Inflasi Ramadan, Psikologi Pasar atau Karena Praktek Kartel?

  • Bagikan

Oleh: Syaifullah Sanggala, S.Ak
(Alumni Fakultas Ekonomi dan Bisnis Universitas Halu Oleo)

“Harga sayur, bawang, semuanya naik”, keluh seorang ibu sepulang belanja beberapa bahan pokok di pasar tradisional untuk keperluan jamuan ifthar dan sahur. Begitulah fenomena ramadan di negeri ini. Negara dengan penduduk muslim terbesar dunia, selalu saja menjalani ramadan dengan tertatih-tatih menghadapi inflasi yang tak kunjung berakhir

Entah apa penyebab inflasi di negeri ini, bahkan kementrian menjalankan tugas gabungan dengan beberapa instansi pun sepertinya tak mampu menghentikan laju harga yang semakin meroket selama ramadan dan tentu menjelang idul fitri 1438 H mendatang.

Sepertinya ermintaan tinggi akan sebuah produk/bahan pokok selama ramadan tak mampu dipenuhi oleh  kuantitas penawaran atau supplies yang ada. Namun benarkah demikian adanya?

Salah seorang pengamat dalam sebuah acara economic challengies di televisi swasta nasional mengatakan bahwa salah satu penyebab inflasi ramadan adalah terjadinya psikologi pasar yakni over demand (permintaan yang begitu banyak) untuk memenuhi kebutuhan ramadan. “Jadi ibu-ibu atau orang datang ke pasar membawa harapan untuk membeli banyak barang atau bahan pokok, sehingga kebutuhan saat ramadan ini meningkat.”

Fenomena tahunan saat ramadan dan menjelang lebaran Idul Fitri tersebut seharusnya telah menjadi perhatian khusus para pemangku kebijakan. Jika program-program seperti operasi pasar yang dilakukan juga belum memberi kontribusi aktif dalam mempengaruhi inflasi ramadan yang ada, mungkin inti persoalannya bukan pada titik itu, sehingga evaluasi kebijakan lebih menyentuh pada aspek inti seperti menambah jumlah titik operasi pasar pada objek masyarakat/warga tertentu.

Dimensi lain, selain psikologi pasar yang terjadi selama ramadan dan memiliki kontribusi besar pada inflasi adalah adanya para kapitalis yang melakukan praktek-praktek kartel ilegal sehingga supply yang ada di lapangan cenderung tipis dan harga pun dengan mudah dimainkan sesuka hati.

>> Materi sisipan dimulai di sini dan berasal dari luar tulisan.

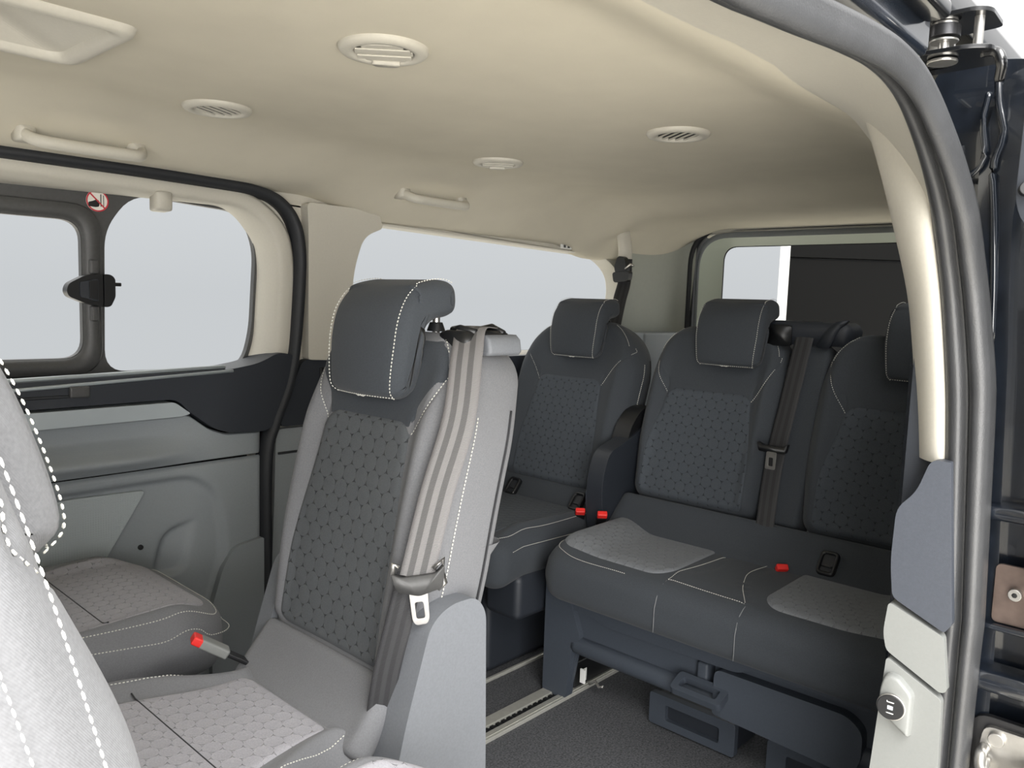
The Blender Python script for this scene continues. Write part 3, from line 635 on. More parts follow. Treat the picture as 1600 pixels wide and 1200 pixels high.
# ---------------------------------------------------------------- quarter window
win = empty('window_1', (1.95, 1.9, 1.0)); tag(win, 'long far side quarter window behind the middle seat', kind='structure')
def wch(o, p=win): o.parent = p; o.matrix_parent_inverse = Matrix.Translation(p.location).inverted(); return o
q2 = rpoly([(1.37, .86), (2.62, .86), (2.70, 1.13), (2.58, 1.222), (1.42, 1.240), (1.365, 1.17)], [.05, .12, .10, .08, .06, .07], 7)
q1 = rpoly([(1.325, .83), (2.56, .83), (2.62, 1.13), (2.50, 1.216), (1.40, 1.240), (1.308, 1.16)], [.05, .12, .10, .08, .07, .07], 7)
wch(loft('reveal', [[(x, 1.826, z) for x, z in q1], [(x, 1.829+.006, z) for x, z in q_hole], [(x, 1.90, z) for x, z in q2]], M['beige']))
V, F = prism([(1.25, .80), (2.80, .80), (2.80, 1.30), (1.25, 1.30)], 1, 1.902, 1.91, ([(x, z) for x, z in q2],)); wch(link_mesh('window_frame', V, F, M['black'], None, False))
wch(link_mesh('pane', [(1.3, 1.905, .82), (2.75, 1.905, .82), (2.75, 1.905, 1.28), (1.3, 1.905, 1.28)], [(0, 1, 2, 3)], M['glass'], None, False))

# ---------------------------------------------------------------- rear: corner pillar and tailgate
dp = []
for z in np.linspace(.45, 1.36, 16):
    yb = 1.80-.02*sstep(z, .9, 1.3); row = []
    for t_ in np.linspace(0, 1, 20):
        a = t_*PI/2; row.append((2.56+.36*math.sin(a)**.9 if t_ < 1 else 2.92, yb-.0+.0*t_-.10*(1-math.cos(a))**1.6, z+.0))
    dp.append(row)
tag(loft('trim_5', dp, M['pillar_grey'], None, False), 'pale grey-green corner pillar lining beside the tailgate', kind='structure')
tag(add_box('trim_6', (2.60, 2.95, 1.70, 1.83, .02, .93), M['grey'], bevel=.01), 'grey lower corner lining behind the single rear seat', kind='structure')
g_out = rrect(.42, 1.70, .50, 1.345, .14, 10); g_in = rrect(.55, 1.600, .72, 1.283, .06, 10); g_mid = rrect(.46, 1.67, .55, 1.325, .13, 10)
wall_rear = plate('wall_rear', [(.15, -.3), (1.95, -.3), (1.95, 1.42), (.15, 1.42)], 0, 2.955, 2.99, M['plastic_dk'], holes=(g_out,), bevel=0)
tag(wall_rear, 'dark rear body frame around the tailgate', kind='structure')
tg = empty('tailgate', (2.95, 1.07, .9)); tag(tg, 'rear tailgate with a wide window behind the bench', kind='structure')
def gch(o): return wch(o, tg)
gch(loft('seal', [[(2.925, y, z) for y, z in rrect(.40, 1.722, .48, 1.352, .145, 10)], [(2.912, y, z) for y, z in rrect(.41, 1.712, .49, 1.347, .145, 10)], [(2.912, y, z) for y, z in rrect(.42, 1.695, .51, 1.338, .14, 10)], [(2.96, y, z) for y, z in g_out]], M['rubber_dk']))
gch(loft('lining', [[(2.945, y, z) for y, z in rrect(.42, 1.692, .50, 1.335, .14, 10)], [(2.932, y, z) for y, z in g_mid], [(2.936, y, z) for y, z in rrect(.455, 1.672, .56, 1.312, .125, 10)]], M['grey']))
gch(loft('reveal', [[(2.936, y, z) for y, z in rrect(.455, 1.672, .56, 1.312, .125, 10)], [(2.95, y, z) for y, z in rrect(.47, 1.660, .60, 1.306, .11, 10)], [(3.00, y, z) for y, z in g_in]], M['tail']))
gch(loft('glass_border', [[(3.001, y, z) for y, z in rrect(.545, 1.605, .715, 1.288, .06, 10)], [(3.003, y, z) for y, z in rrect(.553, 1.597, .723, 1.280, .06, 10)]], M['black']))
gch(link_mesh('pane', [(3.01, .45, .6), (3.01, 1.7, .6), (3.01, 1.7, 1.34), (3.01, .45, 1.34)], [(0, 1, 2, 3)], M['glass'], None, False))
gch(add_box('lower_lining', (2.93, 3.03, .40, 1.71, -.25, .70), M['grey'], None, .01))
hd = loft('trim_7', [[(2.90, y, 1.352) for y in np.linspace(.4, 1.75, 12)], [(2.905, y, 1.342-.03*max(0, (y-1.45)/.3)**2) for y in np.linspace(.4, 1.75, 12)], [(2.955, y, 1.335-.03*max(0, (y-1.45)/.3)**2) for y in np.linspace(.4, 1.75, 12)]], M['beige'], None, False)
tag(hd, 'beige header trim above the tailgate', kind='structure')

# ---------------------------------------------------------------- near side: header, pillar, seal, jamb
def ny(z): return float(np.interp(z, [.0, .5, .64, .93, 1.1, 1.3], [.250, .254, .255, .274, .289, .299]))
edge = catmull([(-.9, 1.238), (.0, 1.243), (.44, 1.247), (.60, 1.258), (.74, 1.272), (.83, 1.276), (.905, 1.266), (.965, 1.240), (1.03, 1.195), (1.078, 1.14), (1.115, 1.06), (1.136, .94), (1.140, .80), (1.14, .60), (1.14, .30), (1.14, -.2)], 6)
# beige header trim between headliner and seal
hdr = [(p[0], p[1]) for p in edge if p[0] <= 1.30][: 6*9+4]
rows = []
for k in range(9):
    t_ = k/8; row = []
    for i, (x, z) in enumerate(hdr):
        xs_ = x+.0; y0, z0 = ny(z)+.0, z; xc = x+.16*sstep(np.array(x), .55, 1.02)*1.0; y1, z1 = .475, 1.331
        b = math.sin(PI*t_)*.010
        row.append((xs_+(xc-xs_)*t_, y0+(y1-y0)*t_, z0+(z1-z0)*t_+b))
    rows.append(row)
tag(loft('trim_8', rows, M['beige'], None, False), 'beige header trim over the open side door', kind='structure')
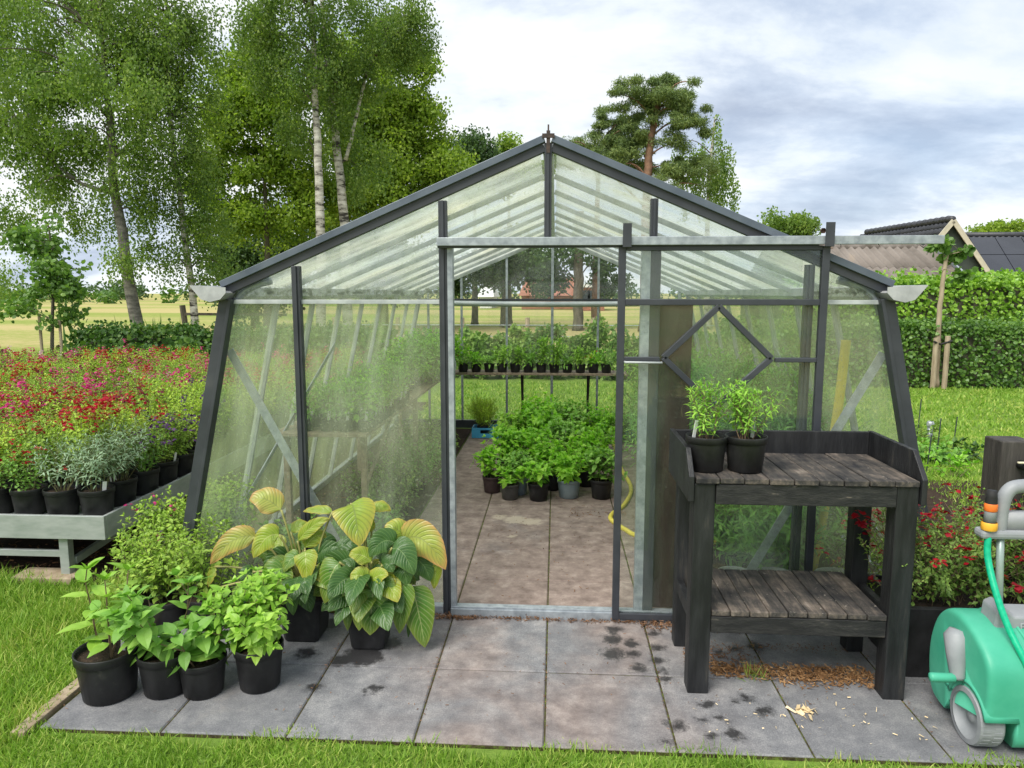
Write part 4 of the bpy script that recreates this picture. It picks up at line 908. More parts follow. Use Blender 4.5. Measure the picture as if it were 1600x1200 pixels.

Komisi pengawas persaingan usaha (KPPU) telah melakukan pengkajian dan penelusuran selama ramadan tahun ini. Untuk komoditas bawang putih saja, terdapat sedikitnya 4 perusahaan besar yang melakukan praktek kartel ilegal. Sehingga kenaikan harga di pasar pun bisa menembus 40% dari harga biasanya.

Praktek kartel sepertinya kurang mendapat sanksi yang tegas dari rezim dan produk legislatif di negeri ini, hukum yang sedikit malu-malu pada para pemilik modal yang mungkin juga teman para politisi pembuat hukum.

Kondisi inflasi ramadan yang merupakan fenomena tahunan akan terus terjadi jika dimensi kartel oleh para kapitalis tak bisa dibendung dengan kekuatan hukum yang tegas, apalagi harmonisasi kapitalis dan politisi berjalan langgeng dalam demokrasi liberal di Indonesia sehingga hukum menjadi tumpul kepada ‘mereka’, yah mereka yang berjiwa komprador.